■ Exercise description ■
Up to and including the line that contains "scene = bpy.context.scene", repeat each line of the data exactly, starting from the first.

§

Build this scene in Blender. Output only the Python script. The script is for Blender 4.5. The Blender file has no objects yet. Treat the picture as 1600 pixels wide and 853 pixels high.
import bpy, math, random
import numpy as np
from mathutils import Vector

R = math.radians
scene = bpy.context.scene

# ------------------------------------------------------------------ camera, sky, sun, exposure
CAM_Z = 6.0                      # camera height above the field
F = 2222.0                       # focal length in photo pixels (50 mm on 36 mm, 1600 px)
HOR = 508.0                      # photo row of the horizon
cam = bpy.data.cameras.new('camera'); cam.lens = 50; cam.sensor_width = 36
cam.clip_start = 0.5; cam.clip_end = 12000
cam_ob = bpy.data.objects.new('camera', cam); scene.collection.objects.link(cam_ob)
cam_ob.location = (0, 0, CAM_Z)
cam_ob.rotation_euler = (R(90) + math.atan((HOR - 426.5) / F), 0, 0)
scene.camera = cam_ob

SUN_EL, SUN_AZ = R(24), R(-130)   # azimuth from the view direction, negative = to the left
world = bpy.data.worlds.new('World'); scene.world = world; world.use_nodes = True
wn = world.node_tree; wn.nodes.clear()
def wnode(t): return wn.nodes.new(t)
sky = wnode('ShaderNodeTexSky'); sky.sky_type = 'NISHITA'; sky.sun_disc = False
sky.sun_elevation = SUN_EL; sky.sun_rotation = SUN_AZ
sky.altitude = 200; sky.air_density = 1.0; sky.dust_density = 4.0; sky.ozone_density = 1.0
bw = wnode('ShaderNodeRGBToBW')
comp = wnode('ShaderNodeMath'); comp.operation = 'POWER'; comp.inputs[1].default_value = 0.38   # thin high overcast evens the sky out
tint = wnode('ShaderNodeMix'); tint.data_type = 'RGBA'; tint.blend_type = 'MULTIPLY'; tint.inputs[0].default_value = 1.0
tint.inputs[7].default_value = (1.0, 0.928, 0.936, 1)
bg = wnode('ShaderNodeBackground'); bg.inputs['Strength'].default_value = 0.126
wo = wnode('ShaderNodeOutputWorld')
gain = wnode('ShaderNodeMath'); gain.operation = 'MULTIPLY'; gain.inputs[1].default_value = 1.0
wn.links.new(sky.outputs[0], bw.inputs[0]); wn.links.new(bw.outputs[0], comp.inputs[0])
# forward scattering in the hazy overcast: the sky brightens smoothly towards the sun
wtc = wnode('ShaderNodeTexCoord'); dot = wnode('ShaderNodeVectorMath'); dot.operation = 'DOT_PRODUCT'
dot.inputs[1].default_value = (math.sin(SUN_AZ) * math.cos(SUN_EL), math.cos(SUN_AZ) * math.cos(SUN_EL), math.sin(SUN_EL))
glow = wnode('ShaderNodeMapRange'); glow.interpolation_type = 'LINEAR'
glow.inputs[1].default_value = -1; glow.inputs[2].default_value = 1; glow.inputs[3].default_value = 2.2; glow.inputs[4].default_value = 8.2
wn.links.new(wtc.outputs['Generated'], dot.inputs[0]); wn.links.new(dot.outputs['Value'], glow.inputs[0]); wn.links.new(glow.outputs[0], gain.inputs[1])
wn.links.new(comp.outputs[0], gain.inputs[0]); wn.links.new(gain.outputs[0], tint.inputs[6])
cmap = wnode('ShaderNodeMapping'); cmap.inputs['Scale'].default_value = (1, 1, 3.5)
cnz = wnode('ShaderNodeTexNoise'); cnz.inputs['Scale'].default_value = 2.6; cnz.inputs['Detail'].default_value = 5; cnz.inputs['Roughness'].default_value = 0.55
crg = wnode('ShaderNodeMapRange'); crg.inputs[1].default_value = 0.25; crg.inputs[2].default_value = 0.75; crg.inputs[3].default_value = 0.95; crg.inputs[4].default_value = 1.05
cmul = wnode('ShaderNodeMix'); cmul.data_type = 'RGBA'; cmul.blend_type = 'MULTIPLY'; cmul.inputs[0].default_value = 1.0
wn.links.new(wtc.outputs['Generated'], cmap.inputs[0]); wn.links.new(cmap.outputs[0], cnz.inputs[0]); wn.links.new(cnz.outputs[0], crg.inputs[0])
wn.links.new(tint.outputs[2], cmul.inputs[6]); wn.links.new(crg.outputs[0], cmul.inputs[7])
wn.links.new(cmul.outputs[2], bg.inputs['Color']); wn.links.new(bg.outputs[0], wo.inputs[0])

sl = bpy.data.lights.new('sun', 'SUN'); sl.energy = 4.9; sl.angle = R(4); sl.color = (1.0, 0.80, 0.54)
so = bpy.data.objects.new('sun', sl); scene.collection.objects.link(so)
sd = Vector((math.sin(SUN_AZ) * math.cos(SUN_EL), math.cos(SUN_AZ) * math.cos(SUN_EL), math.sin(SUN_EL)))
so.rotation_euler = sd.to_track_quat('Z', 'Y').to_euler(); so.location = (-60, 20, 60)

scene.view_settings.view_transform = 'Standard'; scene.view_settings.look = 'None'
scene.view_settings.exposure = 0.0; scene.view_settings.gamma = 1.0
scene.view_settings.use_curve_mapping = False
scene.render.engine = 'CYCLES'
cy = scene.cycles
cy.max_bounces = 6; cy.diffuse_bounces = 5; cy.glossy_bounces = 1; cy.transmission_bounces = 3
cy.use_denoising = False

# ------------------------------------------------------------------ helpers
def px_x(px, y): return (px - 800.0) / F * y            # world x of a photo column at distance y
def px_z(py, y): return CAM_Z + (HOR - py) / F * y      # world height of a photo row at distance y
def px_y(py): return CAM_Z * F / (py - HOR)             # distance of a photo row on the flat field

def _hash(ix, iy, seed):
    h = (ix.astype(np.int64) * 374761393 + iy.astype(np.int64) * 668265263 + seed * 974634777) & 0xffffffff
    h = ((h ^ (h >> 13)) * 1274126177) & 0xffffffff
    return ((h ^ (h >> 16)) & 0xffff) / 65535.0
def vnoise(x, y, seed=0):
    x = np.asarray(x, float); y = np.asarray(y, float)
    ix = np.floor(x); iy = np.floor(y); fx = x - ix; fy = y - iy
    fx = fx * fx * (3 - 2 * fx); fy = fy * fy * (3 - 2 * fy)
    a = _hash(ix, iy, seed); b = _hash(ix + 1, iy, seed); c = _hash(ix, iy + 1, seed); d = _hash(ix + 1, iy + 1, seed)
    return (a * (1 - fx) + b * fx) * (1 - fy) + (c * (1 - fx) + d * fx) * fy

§

■ Solution to this task ■
Build this scene in Blender. Output only the Python script. The script is for Blender 4.5. The Blender file has no objects yet. Treat the picture as 1600 pixels wide and 853 pixels high.
import bpy, math, random
import numpy as np
from mathutils import Vector

R = math.radians
scene = bpy.context.scene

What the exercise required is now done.